MOOCs Resurgent

November 14th, 2012

MOOCs are in the headlines again — not just in The Chronicle of Higher Education and Inside Higher Ed, but in The New York Times and USA Today. The reason for all this attention? The American Council of Education has agreed to look at the viability of giving college credit for MOOCs, or at least engaging in research and then recommendations to that effect (hopefully in that order).

This probably  won’t come as a surprise to anyone –at least as a point we would get to eventually. That we got here so quickly may be another matter, especially when you realize that Coursera, the platform on which the ACE review will focus, was launched in April of this year.

But there are other interesting wrinkles. As the IHE article notes, “Most MOOCs from high-profile providers such as Coursera, EdX, Udacity and Udemy feature upper-division material aimed at students looking to hone their skills or who are merely curious.” The ACE review promises (or perhaps provokes?) a turned corner, something evident from the way its own press release — “ACE to Assess Potential of MOOCs, Evaluate Courses for Credit-Worthiness” — was placed in the category of “Prior Learning Assessments.” ACE, in other words, sees the potential of MOOCs-for-credit as a run-up to regular college attendance and degree completion.

So does Coursera, apparently. Here’s Daphne Koller, one of the two co-founders, as quoted in the Times article: “If you’re a random student from another country, what are your chances of being admitted to a university here? But if you can show you’re a motivated student who’s completing five courses and done well on the proctored exam, I think a university would pay attention.”

Another harbinger of changed directions (and the focus of another IHE article published today) is a project funded by the Gates Foundation and conducted by Ithaka S+R: the approach here, focused in the University of Maryland system, is explicitly a hybrid approach: according the the IHE article, “The new study will seek to compare student success in traditional versions of courses against alternate versions that ‘wrap’ MOOCs in the accouterments of a normal course — particularly opportunities to interact with live instructors.”

It’s too early to start placing one’s bets, but this venture, I would guess, is really the one to watch.
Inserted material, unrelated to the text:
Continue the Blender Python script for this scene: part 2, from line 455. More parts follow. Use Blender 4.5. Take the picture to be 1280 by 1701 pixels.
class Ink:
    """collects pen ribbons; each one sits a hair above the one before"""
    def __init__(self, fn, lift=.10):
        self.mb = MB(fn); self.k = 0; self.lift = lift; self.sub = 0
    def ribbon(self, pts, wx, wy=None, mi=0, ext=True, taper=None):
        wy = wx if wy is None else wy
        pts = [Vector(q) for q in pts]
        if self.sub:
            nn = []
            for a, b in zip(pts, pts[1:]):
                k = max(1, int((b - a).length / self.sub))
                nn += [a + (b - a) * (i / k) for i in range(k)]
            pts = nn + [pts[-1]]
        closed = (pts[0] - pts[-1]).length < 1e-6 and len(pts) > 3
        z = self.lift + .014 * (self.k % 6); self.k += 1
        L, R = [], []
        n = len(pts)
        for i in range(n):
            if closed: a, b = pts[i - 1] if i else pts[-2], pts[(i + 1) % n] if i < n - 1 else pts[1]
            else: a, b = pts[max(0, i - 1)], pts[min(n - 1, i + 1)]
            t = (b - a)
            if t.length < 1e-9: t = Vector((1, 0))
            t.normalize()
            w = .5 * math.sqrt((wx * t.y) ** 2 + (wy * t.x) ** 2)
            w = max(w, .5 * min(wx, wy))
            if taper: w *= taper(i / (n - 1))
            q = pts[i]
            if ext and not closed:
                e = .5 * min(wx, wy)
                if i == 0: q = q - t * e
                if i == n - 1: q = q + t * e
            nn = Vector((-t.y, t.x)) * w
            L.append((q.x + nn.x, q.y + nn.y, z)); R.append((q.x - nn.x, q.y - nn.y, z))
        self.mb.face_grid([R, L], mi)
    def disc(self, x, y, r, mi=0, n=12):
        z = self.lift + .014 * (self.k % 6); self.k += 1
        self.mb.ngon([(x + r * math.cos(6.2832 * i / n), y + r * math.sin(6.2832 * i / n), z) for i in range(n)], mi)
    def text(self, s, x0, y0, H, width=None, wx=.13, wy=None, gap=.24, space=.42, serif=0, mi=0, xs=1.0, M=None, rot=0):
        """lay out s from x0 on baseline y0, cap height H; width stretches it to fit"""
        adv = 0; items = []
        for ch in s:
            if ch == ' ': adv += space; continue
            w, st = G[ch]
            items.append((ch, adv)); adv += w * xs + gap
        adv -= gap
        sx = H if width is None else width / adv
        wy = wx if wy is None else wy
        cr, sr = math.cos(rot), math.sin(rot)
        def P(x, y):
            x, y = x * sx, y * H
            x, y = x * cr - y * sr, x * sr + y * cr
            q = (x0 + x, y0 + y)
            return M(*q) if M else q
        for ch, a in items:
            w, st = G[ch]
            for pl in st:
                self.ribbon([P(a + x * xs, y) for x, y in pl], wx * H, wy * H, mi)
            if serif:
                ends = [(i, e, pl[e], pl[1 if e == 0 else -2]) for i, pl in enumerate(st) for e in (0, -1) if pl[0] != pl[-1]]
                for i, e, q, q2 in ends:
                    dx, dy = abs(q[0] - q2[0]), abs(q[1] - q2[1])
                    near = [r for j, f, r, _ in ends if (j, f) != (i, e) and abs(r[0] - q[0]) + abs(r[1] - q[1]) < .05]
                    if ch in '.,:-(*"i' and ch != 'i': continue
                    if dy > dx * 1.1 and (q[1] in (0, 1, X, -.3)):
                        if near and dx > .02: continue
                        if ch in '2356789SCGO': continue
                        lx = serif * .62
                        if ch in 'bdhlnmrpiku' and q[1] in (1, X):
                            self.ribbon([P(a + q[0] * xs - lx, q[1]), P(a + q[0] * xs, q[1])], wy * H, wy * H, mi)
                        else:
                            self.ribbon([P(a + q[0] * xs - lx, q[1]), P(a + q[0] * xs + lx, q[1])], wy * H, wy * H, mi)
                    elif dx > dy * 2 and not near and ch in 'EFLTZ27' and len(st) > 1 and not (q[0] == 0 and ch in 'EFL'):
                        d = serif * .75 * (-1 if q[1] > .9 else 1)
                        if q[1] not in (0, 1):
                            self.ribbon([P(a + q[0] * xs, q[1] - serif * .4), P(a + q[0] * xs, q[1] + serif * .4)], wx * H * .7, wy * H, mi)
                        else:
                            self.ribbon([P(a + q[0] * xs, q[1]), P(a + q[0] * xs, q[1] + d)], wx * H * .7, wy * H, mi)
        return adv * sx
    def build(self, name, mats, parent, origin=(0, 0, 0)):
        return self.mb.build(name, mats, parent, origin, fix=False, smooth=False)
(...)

MOOCs, at least at this point, are less courses than assemblages — sometimes very rich assemblages — of instructional content. I’m reminded of another technological revolution in human history that seemed to hold the same promise/threat of change, and on the same scale: the invention of the printing press in the middle of the fifteenth century. Professors feared they would be replaced then too, but books didn’t replace them: on the contrary, they made them seem all the more useful, though that took a while to sort out. Now we have a similar situation (but also a much faster pace of change), and it will be interesting to see how things sort out with this turn of the wheel.